Task to carry out:
Give the material once more, word for word, without any images.

Data block:

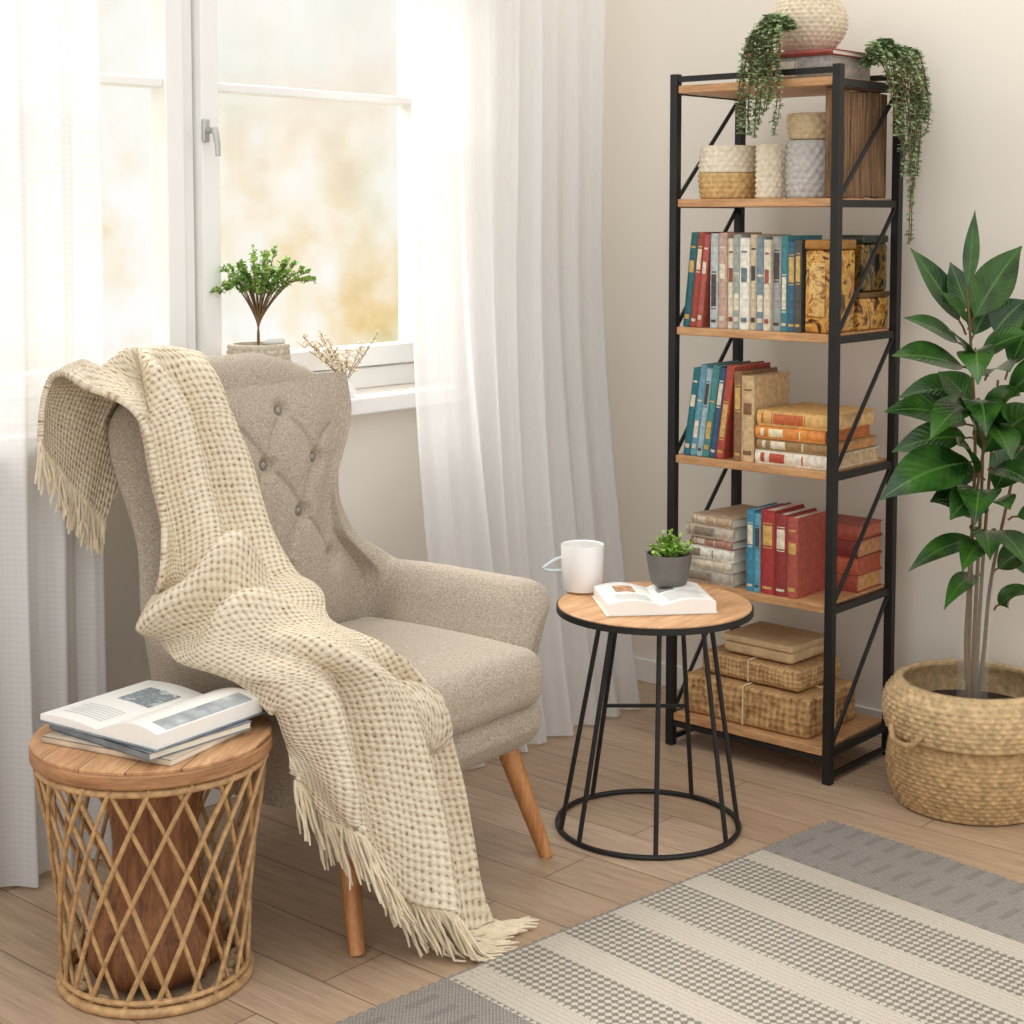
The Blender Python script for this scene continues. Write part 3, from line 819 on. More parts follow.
for k in range(44):
    a = random.uniform(0, 2 * pi); r = random.uniform(.0, .04); hgt = random.uniform(.018, .050) * (1.15 - r / .07)
    b = Vector((r * .7 * cos(a), r * .7 * sin(a), .060)); t = Vector((r * 1.3 * cos(a), r * 1.3 * sin(a), .064 + hgt))
    ms.tube([b, b.lerp(t, .5) + Vector((0, 0, .004)), t], .0010, 5)
    for q in range(13):
        p = b.lerp(t, .25 + .75 * q / 12); d = Vector((random.uniform(-1, 1), random.uniform(-1, 1), random.uniform(-.1, 1))).normalized(); L = random.uniform(.008, .014)
        leaf(mb, p, p + d * L, L * .34, .1, Vector((random.uniform(-.5, .5), random.uniform(-.5, .5), 1)), .2, 3)
ms.build('stems', MST, su); mb.build('leaves', MLB, su, recalc=False)
mp = cw(0.163, 3.742, TT + .0003)
mug = thing('mug', 'white ceramic mug at the left rear of the round wire table', 'mug', mp)
MB().lathe([(0.005, 0), (.038, 0), (.045, .005), (.0485, .03), (.0500, .108), (.0490, .110), (.0460, .108), (.044, .03), (.005, .012)], 44).build('cup', MCER, mug)
hl = -rt
mb = MB(); q = [hl * .048 + Vector((0, 0, .078)), hl * .062 + Vector((0, 0, .073)), hl * .082 + Vector((0, 0, .060)), hl * .089 + Vector((0, 0, .053)), hl * .080 + Vector((0, 0, .048)), hl * .062 + Vector((0, 0, .047)), hl * .047 + Vector((0, 0, .048))]
mb.tube([cr(q, i / 24) for i in range(25)], .0040, 8); mb.build('handle', M('pale_blue_glaze', S(206, 218, 224), .3, .05, 20), mug)

# ------------------------------------------------------------------ bookcase
BX0, BX1, BYL, BYR, BH = -0.365, -0.045, -0.470, -0.958, 1.735
bcs = thing('bookcase', 'tall black metal bookcase with oak shelves and diagonal side braces', 'bookcase', (BX0, BYR, 0))
bo = Vector((BX0, BYR, 0))
def bxl(mb, a, b):
    a = Vector(a) - bo; b = Vector(b) - bo; c = (a + b) / 2; d = b - a; mb.box(c, (abs(d.x), abs(d.y), abs(d.z))); return mb
pw = .022
for x in (BX0, BX1 - pw):
    for y in (BYR, BYL - pw):
        bxl(MB(), (x, y, 0), (x + pw, y + pw, BH)).build('post', MBK, bcs, .002)
ZS = [1.706, 1.42, 1.095, 0.765, 0.44, 0.088]
for z in ZS:
    bxl(MB(), (BX0 + .004, BYR + pw + .001, z - .02), (BX1 - .004, BYL - pw - .001, z)).build('shelf', MSH, bcs, .002)
for y in (BYR, BYL - pw):
    for z in ZS:
        bxl(MB(), (BX0 + pw, y + .005, z - .022), (BX1 - pw, y + pw - .005, z - .004)).build('side_rail', MBK, bcs)
for x in (BX0, BX1 - pw):
    for z in (BH - .02, ZS[-1] - .036):
        bxl(MB(), (x + .004, BYR + pw, z), (x + pw - .004, BYL - pw, z + .014)).build('cross_rail', MBK, bcs)
for y in (BYR + pw / 2, BYL - pw / 2):
    for k in range(5):
        a = Vector((BX1 - pw, y, ZS[k] - .022)) - bo; b = Vector((BX0 + pw, y, ZS[k + 1])) - bo
        MB().tube([a, b], .0055, 8).build('brace', MBK, bcs)
    bxl(MB(), (BX0 + pw, y - .005, .012), (BX1 - pw, y + .005, .024)).build('foot_rail', MBK, bcs)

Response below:
The Blender Python script for this scene continues. Write part 3, from line 819 on. More parts follow.
for k in range(44):
    a = random.uniform(0, 2 * pi); r = random.uniform(.0, .04); hgt = random.uniform(.018, .050) * (1.15 - r / .07)
    b = Vector((r * .7 * cos(a), r * .7 * sin(a), .060)); t = Vector((r * 1.3 * cos(a), r * 1.3 * sin(a), .064 + hgt))
    ms.tube([b, b.lerp(t, .5) + Vector((0, 0, .004)), t], .0010, 5)
    for q in range(13):
        p = b.lerp(t, .25 + .75 * q / 12); d = Vector((random.uniform(-1, 1), random.uniform(-1, 1), random.uniform(-.1, 1))).normalized(); L = random.uniform(.008, .014)
        leaf(mb, p, p + d * L, L * .34, .1, Vector((random.uniform(-.5, .5), random.uniform(-.5, .5), 1)), .2, 3)
ms.build('stems', MST, su); mb.build('leaves', MLB, su, recalc=False)
mp = cw(0.163, 3.742, TT + .0003)
mug = thing('mug', 'white ceramic mug at the left rear of the round wire table', 'mug', mp)
MB().lathe([(0.005, 0), (.038, 0), (.045, .005), (.0485, .03), (.0500, .108), (.0490, .110), (.0460, .108), (.044, .03), (.005, .012)], 44).build('cup', MCER, mug)
hl = -rt
mb = MB(); q = [hl * .048 + Vector((0, 0, .078)), hl * .062 + Vector((0, 0, .073)), hl * .082 + Vector((0, 0, .060)), hl * .089 + Vector((0, 0, .053)), hl * .080 + Vector((0, 0, .048)), hl * .062 + Vector((0, 0, .047)), hl * .047 + Vector((0, 0, .048))]
mb.tube([cr(q, i / 24) for i in range(25)], .0040, 8); mb.build('handle', M('pale_blue_glaze', S(206, 218, 224), .3, .05, 20), mug)

# ------------------------------------------------------------------ bookcase
BX0, BX1, BYL, BYR, BH = -0.365, -0.045, -0.470, -0.958, 1.735
bcs = thing('bookcase', 'tall black metal bookcase with oak shelves and diagonal side braces', 'bookcase', (BX0, BYR, 0))
bo = Vector((BX0, BYR, 0))
def bxl(mb, a, b):
    a = Vector(a) - bo; b = Vector(b) - bo; c = (a + b) / 2; d = b - a; mb.box(c, (abs(d.x), abs(d.y), abs(d.z))); return mb
pw = .022
for x in (BX0, BX1 - pw):
    for y in (BYR, BYL - pw):
        bxl(MB(), (x, y, 0), (x + pw, y + pw, BH)).build('post', MBK, bcs, .002)
ZS = [1.706, 1.42, 1.095, 0.765, 0.44, 0.088]
for z in ZS:
    bxl(MB(), (BX0 + .004, BYR + pw + .001, z - .02), (BX1 - .004, BYL - pw - .001, z)).build('shelf', MSH, bcs, .002)
for y in (BYR, BYL - pw):
    for z in ZS:
        bxl(MB(), (BX0 + pw, y + .005, z - .022), (BX1 - pw, y + pw - .005, z - .004)).build('side_rail', MBK, bcs)
for x in (BX0, BX1 - pw):
    for z in (BH - .02, ZS[-1] - .036):
        bxl(MB(), (x + .004, BYR + pw, z), (x + pw - .004, BYL - pw, z + .014)).build('cross_rail', MBK, bcs)
for y in (BYR + pw / 2, BYL - pw / 2):
    for k in range(5):
        a = Vector((BX1 - pw, y, ZS[k] - .022)) - bo; b = Vector((BX0 + pw, y, ZS[k + 1])) - bo
        MB().tube([a, b], .0055, 8).build('brace', MBK, bcs)
    bxl(MB(), (BX0 + pw, y - .005, .012), (BX1 - pw, y + .005, .024)).build('foot_rail', MBK, bcs)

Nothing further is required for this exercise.